- Collected material:
## Start
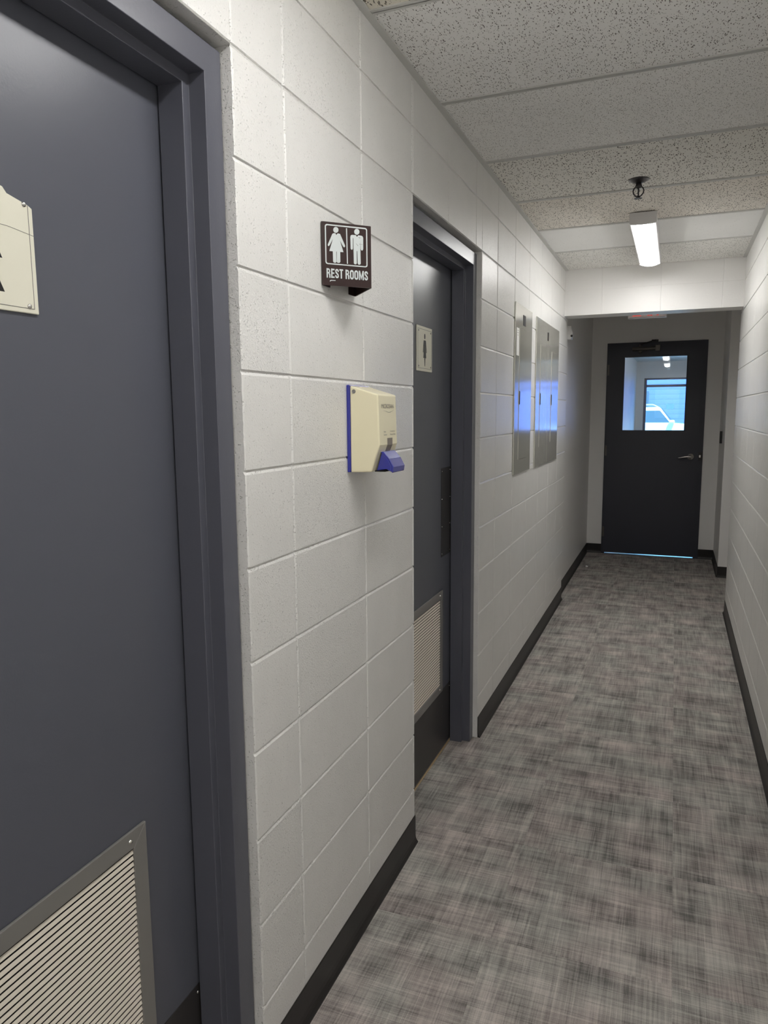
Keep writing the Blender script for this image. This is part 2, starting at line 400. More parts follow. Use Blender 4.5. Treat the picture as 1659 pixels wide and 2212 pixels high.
# ---------------------------------------------------------------- plaster alcove
XL2, XR2, YP = -.032, 1.242, 5.80
def wall(name, label, *quads, mat='drywall'):
    m = MB()
    for q in quads: m.quad(*q)
    return tag(m.build(name, M[mat]), label, kind='structure')
wall('wall_alcove_left', 'smooth plaster wall left of the end door', ((XL2,YBB-.02,0),(XL2,YE,0),(XL2,YE,ZC+.05),(XL2,YBB-.02,ZC+.05)))
wall('wall_alcove_right', 'plaster pilaster and return right of the end door',
     ((XR2,YP,0),(XR2,YE,0),(XR2,YE,ZC+.05),(XR2,YP,ZC+.05)), ((XR2,YP,0),(1.6,YP,0),(1.6,YP,ZC+.05),(XR2,YP,ZC+.05)),
     ((1.6,YBB-.2,0),(1.6,YP,0),(1.6,YP,ZC+.05),(1.6,YBB-.2,ZC+.05)), ((XW,YBB,0),(1.6,YBB,0),(1.6,YBB,ZC+.05),(XW,YBB,ZC+.05)))
# end wall with the door opening
DX0, DX1, DZT = .124, 1.096, 2.240
ew = MB(); ET = .13
ew.box((XL2-.3,YE,0), (DX0,YE+ET,ZC+.1)).box((DX1,YE,0), (1.9,YE+ET,ZC+.1)).box((DX0,YE,DZT), (DX1,YE+ET,ZC+.1))
tag(ew.build('wall_end', M['drywall']), 'plaster wall around the dark end door', kind='structure')
wall('wall_near', 'block wall behind the viewer', ((-.2,YBACK,0),(XW+.2,YBACK,0),(XW+.2,YBACK,ZC+.05),(-.2,YBACK,ZC+.05)))
# ---------------------------------------------------------------- floor
fl = MB(); fl.box((-.2,YBACK,-.05), (1.7,YE+.02,0)); tag(fl.build('floor', M['carpet']), 'grey brown woven carpet tile floor', kind='structure')
# ---------------------------------------------------------------- baseboards
def base_run(name, p0, p1, n, label, caps=True):
    """cove base from p0 to p1, n = direction into the room"""
    p0 = Vector(p0); p1 = Vector(p1); n = Vector(n); up = Vector((0,0,1)); h = .1016
    prof = [(0,0), (.013,0), (.012,.003), (.0065,.010), (.0038,.020), (.003,.035), (.003,h-.002), (.0018,h), (0,h)]
    m = MB(); m.prism([p0 + n*a + up*b for a, b in prof], p1 - p0)
    return tag(m.build(name, M['base']), label, kind='structure')
base_run('baseboard_left', (0,D1[1],0), (0,D2[0],0), (1,0,0), 'black rubber base below the hand sanitizer wall')
base_run('baseboard_left', (0,D2[1],0), (0,YBB,0), (1,0,0), 'black rubber base beyond the women\'s room door')
base_run('baseboard_left', (0,YBACK,0), (0,D1[0],0), (1,0,0), 'black rubber base before the near door')
base_run('baseboard_right', (XW,YBACK,0), (XW,YBB,0), (-1,0,0), 'black rubber base along the right block wall')
base_run('baseboard_alcove', (XL2,YBB,0), (XL2,YE,0), (1,0,0), 'black rubber base on the left alcove wall')
base_run('baseboard_alcove', (XL2,YE,0), (DX0,YE,0), (0,-1,0), 'short black rubber base left of the end door')
base_run('baseboard_alcove', (DX1,YE,0), (XR2,YE,0), (0,-1,0), 'short black rubber base right of the end door')
base_run('baseboard_alcove', (XR2,YP,0), (XR2,YE,0), (-1,0,0), 'black rubber base on the pilaster side')
base_run('baseboard_alcove', (XR2,YP,0), (1.6,YP,0), (0,-1,0), 'black rubber base on the pilaster front')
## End
- What is required:
Transcribe the full listing above exactly as it stands, minus the pictures.

- Complete response:
Keep writing the Blender script for this image. This is part 2, starting at line 400. More parts follow. Use Blender 4.5. Treat the picture as 1659 pixels wide and 2212 pixels high.
# ---------------------------------------------------------------- plaster alcove
XL2, XR2, YP = -.032, 1.242, 5.80
def wall(name, label, *quads, mat='drywall'):
    m = MB()
    for q in quads: m.quad(*q)
    return tag(m.build(name, M[mat]), label, kind='structure')
wall('wall_alcove_left', 'smooth plaster wall left of the end door', ((XL2,YBB-.02,0),(XL2,YE,0),(XL2,YE,ZC+.05),(XL2,YBB-.02,ZC+.05)))
wall('wall_alcove_right', 'plaster pilaster and return right of the end door',
     ((XR2,YP,0),(XR2,YE,0),(XR2,YE,ZC+.05),(XR2,YP,ZC+.05)), ((XR2,YP,0),(1.6,YP,0),(1.6,YP,ZC+.05),(XR2,YP,ZC+.05)),
     ((1.6,YBB-.2,0),(1.6,YP,0),(1.6,YP,ZC+.05),(1.6,YBB-.2,ZC+.05)), ((XW,YBB,0),(1.6,YBB,0),(1.6,YBB,ZC+.05),(XW,YBB,ZC+.05)))
# end wall with the door opening
DX0, DX1, DZT = .124, 1.096, 2.240
ew = MB(); ET = .13
ew.box((XL2-.3,YE,0), (DX0,YE+ET,ZC+.1)).box((DX1,YE,0), (1.9,YE+ET,ZC+.1)).box((DX0,YE,DZT), (DX1,YE+ET,ZC+.1))
tag(ew.build('wall_end', M['drywall']), 'plaster wall around the dark end door', kind='structure')
wall('wall_near', 'block wall behind the viewer', ((-.2,YBACK,0),(XW+.2,YBACK,0),(XW+.2,YBACK,ZC+.05),(-.2,YBACK,ZC+.05)))
# ---------------------------------------------------------------- floor
fl = MB(); fl.box((-.2,YBACK,-.05), (1.7,YE+.02,0)); tag(fl.build('floor', M['carpet']), 'grey brown woven carpet tile floor', kind='structure')
# ---------------------------------------------------------------- baseboards
def base_run(name, p0, p1, n, label, caps=True):
    """cove base from p0 to p1, n = direction into the room"""
    p0 = Vector(p0); p1 = Vector(p1); n = Vector(n); up = Vector((0,0,1)); h = .1016
    prof = [(0,0), (.013,0), (.012,.003), (.0065,.010), (.0038,.020), (.003,.035), (.003,h-.002), (.0018,h), (0,h)]
    m = MB(); m.prism([p0 + n*a + up*b for a, b in prof], p1 - p0)
    return tag(m.build(name, M['base']), label, kind='structure')
base_run('baseboard_left', (0,D1[1],0), (0,D2[0],0), (1,0,0), 'black rubber base below the hand sanitizer wall')
base_run('baseboard_left', (0,D2[1],0), (0,YBB,0), (1,0,0), 'black rubber base beyond the women\'s room door')
base_run('baseboard_left', (0,YBACK,0), (0,D1[0],0), (1,0,0), 'black rubber base before the near door')
base_run('baseboard_right', (XW,YBACK,0), (XW,YBB,0), (-1,0,0), 'black rubber base along the right block wall')
base_run('baseboard_alcove', (XL2,YBB,0), (XL2,YE,0), (1,0,0), 'black rubber base on the left alcove wall')
base_run('baseboard_alcove', (XL2,YE,0), (DX0,YE,0), (0,-1,0), 'short black rubber base left of the end door')
base_run('baseboard_alcove', (DX1,YE,0), (XR2,YE,0), (0,-1,0), 'short black rubber base right of the end door')
base_run('baseboard_alcove', (XR2,YP,0), (XR2,YE,0), (-1,0,0), 'black rubber base on the pilaster side')
base_run('baseboard_alcove', (XR2,YP,0), (1.6,YP,0), (0,-1,0), 'black rubber base on the pilaster front')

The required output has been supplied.